** Begin Information provided **
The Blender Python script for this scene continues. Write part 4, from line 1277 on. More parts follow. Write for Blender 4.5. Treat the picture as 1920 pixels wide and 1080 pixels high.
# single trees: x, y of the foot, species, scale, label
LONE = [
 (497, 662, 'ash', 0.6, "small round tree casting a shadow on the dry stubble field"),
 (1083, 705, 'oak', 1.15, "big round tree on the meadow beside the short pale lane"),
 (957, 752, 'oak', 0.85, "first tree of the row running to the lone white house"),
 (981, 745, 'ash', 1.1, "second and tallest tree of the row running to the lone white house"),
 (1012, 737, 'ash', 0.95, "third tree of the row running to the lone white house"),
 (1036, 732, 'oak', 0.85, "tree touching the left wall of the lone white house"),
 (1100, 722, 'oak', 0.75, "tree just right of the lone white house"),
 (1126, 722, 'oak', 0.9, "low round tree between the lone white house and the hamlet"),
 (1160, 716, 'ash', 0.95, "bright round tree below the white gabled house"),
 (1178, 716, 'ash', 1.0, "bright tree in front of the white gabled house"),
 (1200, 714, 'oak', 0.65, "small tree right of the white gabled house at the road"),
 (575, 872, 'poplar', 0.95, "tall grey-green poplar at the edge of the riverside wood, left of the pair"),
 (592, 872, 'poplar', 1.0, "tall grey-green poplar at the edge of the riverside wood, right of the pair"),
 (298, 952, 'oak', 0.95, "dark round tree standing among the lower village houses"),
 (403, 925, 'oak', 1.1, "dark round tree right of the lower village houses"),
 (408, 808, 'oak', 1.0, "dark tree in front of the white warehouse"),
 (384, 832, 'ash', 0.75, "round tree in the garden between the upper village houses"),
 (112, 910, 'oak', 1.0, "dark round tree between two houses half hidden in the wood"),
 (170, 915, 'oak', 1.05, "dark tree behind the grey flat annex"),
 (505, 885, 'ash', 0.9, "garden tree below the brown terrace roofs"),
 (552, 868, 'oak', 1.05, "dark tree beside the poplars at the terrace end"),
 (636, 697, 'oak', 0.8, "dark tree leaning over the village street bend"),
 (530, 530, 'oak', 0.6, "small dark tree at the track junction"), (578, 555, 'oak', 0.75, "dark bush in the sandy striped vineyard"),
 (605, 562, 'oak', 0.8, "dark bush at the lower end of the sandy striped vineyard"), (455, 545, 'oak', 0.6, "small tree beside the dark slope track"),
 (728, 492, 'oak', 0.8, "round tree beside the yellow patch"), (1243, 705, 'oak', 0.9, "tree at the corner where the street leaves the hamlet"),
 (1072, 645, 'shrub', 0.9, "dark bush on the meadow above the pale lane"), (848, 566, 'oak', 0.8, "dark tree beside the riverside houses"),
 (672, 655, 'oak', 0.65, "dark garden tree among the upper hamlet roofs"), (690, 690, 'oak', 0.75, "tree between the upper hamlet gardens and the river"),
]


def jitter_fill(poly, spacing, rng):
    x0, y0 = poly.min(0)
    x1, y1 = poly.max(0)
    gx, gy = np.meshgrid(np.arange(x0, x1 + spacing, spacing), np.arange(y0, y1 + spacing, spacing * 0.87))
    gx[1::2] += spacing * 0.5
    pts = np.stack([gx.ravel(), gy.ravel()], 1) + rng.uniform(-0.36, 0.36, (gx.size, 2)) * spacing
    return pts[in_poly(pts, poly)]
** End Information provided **
Your task is to repeat the data exactly; please include every line.

The Blender Python script for this scene continues. Write part 4, from line 1277 on. More parts follow. Write for Blender 4.5. Treat the picture as 1920 pixels wide and 1080 pixels high.
# single trees: x, y of the foot, species, scale, label
LONE = [
 (497, 662, 'ash', 0.6, "small round tree casting a shadow on the dry stubble field"),
 (1083, 705, 'oak', 1.15, "big round tree on the meadow beside the short pale lane"),
 (957, 752, 'oak', 0.85, "first tree of the row running to the lone white house"),
 (981, 745, 'ash', 1.1, "second and tallest tree of the row running to the lone white house"),
 (1012, 737, 'ash', 0.95, "third tree of the row running to the lone white house"),
 (1036, 732, 'oak', 0.85, "tree touching the left wall of the lone white house"),
 (1100, 722, 'oak', 0.75, "tree just right of the lone white house"),
 (1126, 722, 'oak', 0.9, "low round tree between the lone white house and the hamlet"),
 (1160, 716, 'ash', 0.95, "bright round tree below the white gabled house"),
 (1178, 716, 'ash', 1.0, "bright tree in front of the white gabled house"),
 (1200, 714, 'oak', 0.65, "small tree right of the white gabled house at the road"),
 (575, 872, 'poplar', 0.95, "tall grey-green poplar at the edge of the riverside wood, left of the pair"),
 (592, 872, 'poplar', 1.0, "tall grey-green poplar at the edge of the riverside wood, right of the pair"),
 (298, 952, 'oak', 0.95, "dark round tree standing among the lower village houses"),
 (403, 925, 'oak', 1.1, "dark round tree right of the lower village houses"),
 (408, 808, 'oak', 1.0, "dark tree in front of the white warehouse"),
 (384, 832, 'ash', 0.75, "round tree in the garden between the upper village houses"),
 (112, 910, 'oak', 1.0, "dark round tree between two houses half hidden in the wood"),
 (170, 915, 'oak', 1.05, "dark tree behind the grey flat annex"),
 (505, 885, 'ash', 0.9, "garden tree below the brown terrace roofs"),
 (552, 868, 'oak', 1.05, "dark tree beside the poplars at the terrace end"),
 (636, 697, 'oak', 0.8, "dark tree leaning over the village street bend"),
 (530, 530, 'oak', 0.6, "small dark tree at the track junction"), (578, 555, 'oak', 0.75, "dark bush in the sandy striped vineyard"),
 (605, 562, 'oak', 0.8, "dark bush at the lower end of the sandy striped vineyard"), (455, 545, 'oak', 0.6, "small tree beside the dark slope track"),
 (728, 492, 'oak', 0.8, "round tree beside the yellow patch"), (1243, 705, 'oak', 0.9, "tree at the corner where the street leaves the hamlet"),
 (1072, 645, 'shrub', 0.9, "dark bush on the meadow above the pale lane"), (848, 566, 'oak', 0.8, "dark tree beside the riverside houses"),
 (672, 655, 'oak', 0.65, "dark garden tree among the upper hamlet roofs"), (690, 690, 'oak', 0.75, "tree between the upper hamlet gardens and the river"),
]


def jitter_fill(poly, spacing, rng):
    x0, y0 = poly.min(0)
    x1, y1 = poly.max(0)
    gx, gy = np.meshgrid(np.arange(x0, x1 + spacing, spacing), np.arange(y0, y1 + spacing, spacing * 0.87))
    gx[1::2] += spacing * 0.5
    pts = np.stack([gx.ravel(), gy.ravel()], 1) + rng.uniform(-0.36, 0.36, (gx.size, 2)) * spacing
    return pts[in_poly(pts, poly)]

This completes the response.